Ao contrário do condomínio de lotes, em que todas as áreas destinadas a ruas e acessos são propriedade privada, com a entrada e a circulação por não moradores podendo ser proibidas a exclusivo critério dos proprietários, nos loteamentos de acesso restrito não será permitido impedir ou bloquear o acesso de veículos ou de pedestres, desde que os visitantes se submetam à identificação e cadastramento. O objetivo desta vedação, como não poderia deixar de ser, é evitar que as cidades se tornem – mais do que já são – feudos murados e objeto de controle por particulares.

A crítica a esta possibilidade de restrição ao livre acesso às áreas loteadas, portanto, é naturalmente compreensível.

É que, embora as ruas que permeiam um loteamento sejam públicas, integrando o planejamento urbano, compondo as áreas de circulação, a dinâmica do fluxo e o próprio “respiro” das cidades, o Poder Público Municipal poderá, mediante acordos com associações de bairros e moradores ou seus representantes, por critérios discricionários[4], permitir a restrição e o controle de acesso a determinados loteamentos. Embora a lei estabeleça a vedação a um bloqueio irrestrito, é bastante provável que, na prática, isso venha a ocorrer, com a consequente destinação de bens públicos ao uso privativo de moradores.

É importante observar que os inúmeros loteamentos que são hoje irregularmente fechados, e comportam-se como verdadeiros condomínios, não passarão a estar regulares a partir da possibilidade de controle de acesso prevista na nova lei. A regularização não é automática nem imediata e dependerá de expressa autorização e regulamentação do Município, além, é claro, da concordância da totalidade dos proprietários dos lotes.

Ao mesmo tempo em que a atualização na legislação urbanística trazida pela Lei nº 13.645/17 veio em boa hora, regulamentando institutos que já eram uma realidade do mercado imobiliário, mas estavam à margem da lei ou eram estabelecidos mediante subterfúgios, como o condomínio de lotes, a nova lei pode acabar contribuindo para a transformação de áreas, antes públicas e de livre acesso, em verdadeiros aglomerados de muros, cercas e portarias. É a legislação urbanística tentando minimizar um problema que pertence à outra seara: a da segurança pública.

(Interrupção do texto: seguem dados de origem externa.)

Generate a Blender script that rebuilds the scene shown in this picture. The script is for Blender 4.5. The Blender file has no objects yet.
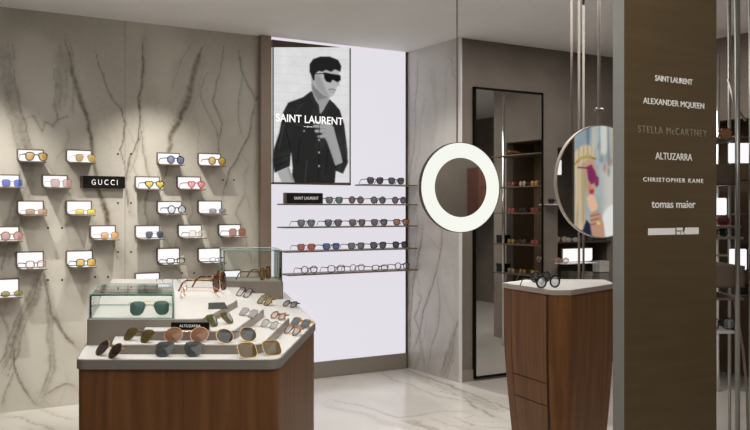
import bpy, bmesh, math, random
import numpy as np
from mathutils import Vector, Matrix
random.seed(7); np.random.seed(7)
S = bpy.context.scene
C = S.collection

# ------------------------------------------------------------------ camera model (world x along the display wall, y towards it)
A = math.atan2(850, 1415); CA, SA = math.cos(A), math.sin(A)
FX, EYE = 850.0, 1.5
def ray(px, py):
    cx = (px - 375) / FX; cz = (210 - py) / FX
    return Vector((SA + cx * CA, CA - cx * SA, cz))
def on_z(px, py, z): d = ray(px, py); t = (z - EYE) / d.z; return Vector((d.x * t, d.y * t, z))
def on_y(px, py, y): d = ray(px, py); t = y / d.y; return Vector((d.x * t, y, EYE + d.z * t))
def on_x(px, py, x): d = ray(px, py); t = x / d.x; return Vector((x, d.y * t, EYE + d.z * t))
def at_d(px, py, dep): d = ray(px, py); return Vector((d.x * dep, d.y * dep, EYE + d.z * dep))
def hz(px, dep, z): p = at_d(px, 210, dep); p.z = z; return p

cam = bpy.data.cameras.new('camera'); camo = bpy.data.objects.new('camera', cam); C.objects.link(camo)
camo.location = (0, 0, EYE); camo.rotation_euler = (math.pi / 2, 0, -A)
cam.sensor_width = 36; cam.lens = 36 * FX / 750; cam.shift_y = -5 / 750
cam.clip_start = .05
S.camera = camo
YAW = -A    # things with this rotation face the camera

# ------------------------------------------------------------------ materials
M = {}
def nt(name):
    m = bpy.data.materials.new(name); m.use_nodes = True
    return m, m.node_tree.nodes, m.node_tree.links, m.node_tree.nodes['Principled BSDF']
def mat(name, col, rough=.5, metal=0, emis=None, es=1, alpha=1, spec=.5, trans=0, ior=1.45):
    if name in M: return M[name]
    m, n, l, b = nt(name)
    b.inputs['Base Color'].default_value = (*col, 1); b.inputs['Roughness'].default_value = rough
    b.inputs['Metallic'].default_value = metal; b.inputs['Alpha'].default_value = alpha
    b.inputs['Specular IOR Level'].default_value = spec
    b.inputs['Transmission Weight'].default_value = trans; b.inputs['IOR'].default_value = ior
    if emis: b.inputs['Emission Color'].default_value = (*emis, 1); b.inputs['Emission Strength'].default_value = es
    M[name] = m; return m
def noisy(name, c1, c2, scale, rough=.5, metal=0, sc=(1, 1, 1), detail=5, lo=.35, hi=.65, bump=0):
    m, n, l, b = nt(name)
    tc = n.new('ShaderNodeTexCoord'); mp = n.new('ShaderNodeMapping'); mp.inputs['Scale'].default_value = sc
    no = n.new('ShaderNodeTexNoise'); no.inputs['Scale'].default_value = scale; no.inputs['Detail'].default_value = detail
    cr = n.new('ShaderNodeValToRGB'); e = cr.color_ramp.elements
    e[0].position, e[1].position = lo, hi; e[0].color, e[1].color = (*c1, 1), (*c2, 1)
    l.new(tc.outputs['Object'], mp.inputs[0]); l.new(mp.outputs[0], no.inputs[0]); l.new(no.outputs['Fac'], cr.inputs[0])
    l.new(cr.outputs[0], b.inputs['Base Color'])
    b.inputs['Roughness'].default_value = rough; b.inputs['Metallic'].default_value = metal
    if bump:
        bu = n.new('ShaderNodeBump'); bu.inputs['Strength'].default_value = bump
        l.new(no.outputs['Fac'], bu.inputs['Height']); l.new(bu.outputs[0], b.inputs['Normal'])
    M[name] = m; return m
def marble(name, base, base2, vein, rough):
    m, n, l, b = nt(name)
    at = n.new('ShaderNodeAttribute'); at.attribute_name = 'vein'
    tc = n.new('ShaderNodeTexCoord')
    no = n.new('ShaderNodeTexNoise'); no.inputs['Scale'].default_value = 1.6; no.inputs['Detail'].default_value = 6
    cr = n.new('ShaderNodeValToRGB'); cr.color_ramp.elements[0].position = .35; cr.color_ramp.elements[1].position = .7
    cr.color_ramp.elements[0].color = (*base, 1); cr.color_ramp.elements[1].color = (*base2, 1)
    n2 = n.new('ShaderNodeTexNoise'); n2.inputs['Scale'].default_value = 26; n2.inputs['Detail'].default_value = 5
    m2 = n.new('ShaderNodeMapRange'); m2.inputs[1].default_value = .3; m2.inputs[2].default_value = .7; m2.inputs[3].default_value = .65; m2.inputs[4].default_value = 1.15
    mu = n.new('ShaderNodeMath'); mu.operation = 'MULTIPLY'; mu.use_clamp = True
    mx = n.new('ShaderNodeMixRGB'); mx.inputs[2].default_value = (*vein, 1)
    l.new(tc.outputs['Object'], no.inputs[0]); l.new(tc.outputs['Object'], n2.inputs[0]); l.new(no.outputs['Fac'], cr.inputs[0])
    l.new(n2.outputs['Fac'], m2.inputs[0]); l.new(at.outputs['Fac'], mu.inputs[0]); l.new(m2.outputs[0], mu.inputs[1])
    l.new(mu.outputs[0], mx.inputs[0]); l.new(cr.outputs[0], mx.inputs[1]); l.new(mx.outputs[0], b.inputs['Base Color'])
    b.inputs['Roughness'].default_value = rough
    M[name] = m; return m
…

[1] Lei 6766/79 – Art. 2º. O parcelamento do solo urbano poderá ser feito mediante loteamento ou desmembramento, observadas as disposições desta Lei e as das legislações estaduais e municipais pertinentes.

  • 8o Constitui loteamento de acesso controlado a modalidade de loteamento, definida nos termos do § 1o deste artigo, cujo controle de acesso será regulamentado por ato do poder público Municipal, sendo vedado o impedimento de acesso a pedestres ou a condutores de veículos, não residentes, devidamente identificados ou cadastrados.

[2]Conforme regras do condomínio edilício estabelecidas pelo Código Civil.

[3]Unicamente conforme Lei 6766/79.

[4]BANDEIRA DE MELLO, Celso Antônio. Curso de Direito Administrativo. 22. ed. rev. e atual. São Paulo: Malheiros, 2007, p. 359- “Atos discricionários são aqueles em que o administrador, em razão da maneira com a matéria foi regulada pela lei, deve levar em consideração as circunstâncias do caso concreto, sendo inevitável uma apreciação subjetiva para cumprimento da finalidade legal.”